Kritika Kultura, 2016

The Philippines, a country situated close to the equator and in the Pacific Ring of Fire, has been constantly hit by natural disasters such as typhoons, earthquakes, landslides, and more. With a good number of local poetry dealing with these natural disasters as themes, is it possible for ecopoetry to provide readers with clear ideas on how to survive these catastrophic events? The major objective of this study is to explore the role of literature in promoting survival through the exploration of death and disaster in poetry. To do this, the different versions of disaster in the poetry of Merlie Alunan and Abercio V. Rotor are analyzed using the concept of “dismantling.” Dismantling involves surfacing the “scars of history” in poetry to create an ambience of disaster, which will link the dismantling of the (inside) feelings of the human being with the (outside) physical experience to clear a space for survival.
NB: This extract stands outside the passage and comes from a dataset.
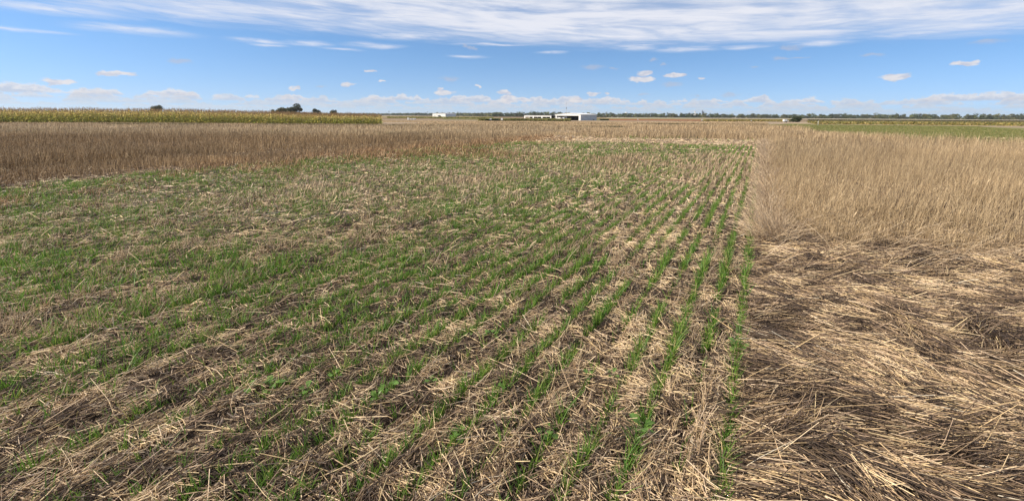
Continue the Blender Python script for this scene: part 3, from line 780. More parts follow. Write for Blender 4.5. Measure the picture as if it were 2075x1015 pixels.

Here, ecopoetry serves as a catalyst for sustainable thoughts which can be calls to action for preventing future disasters. Moreover, ecopoetry is also a “witness to history” wherein writing about disasters is acknowledged as an act of surviving, conquering trauma, and providing a personal perspective to historical survival accounts. Ecopoetry, then, is also demonstrated as a “time capsule” of certain tragedies – one that may be more accurate than memory can ever be.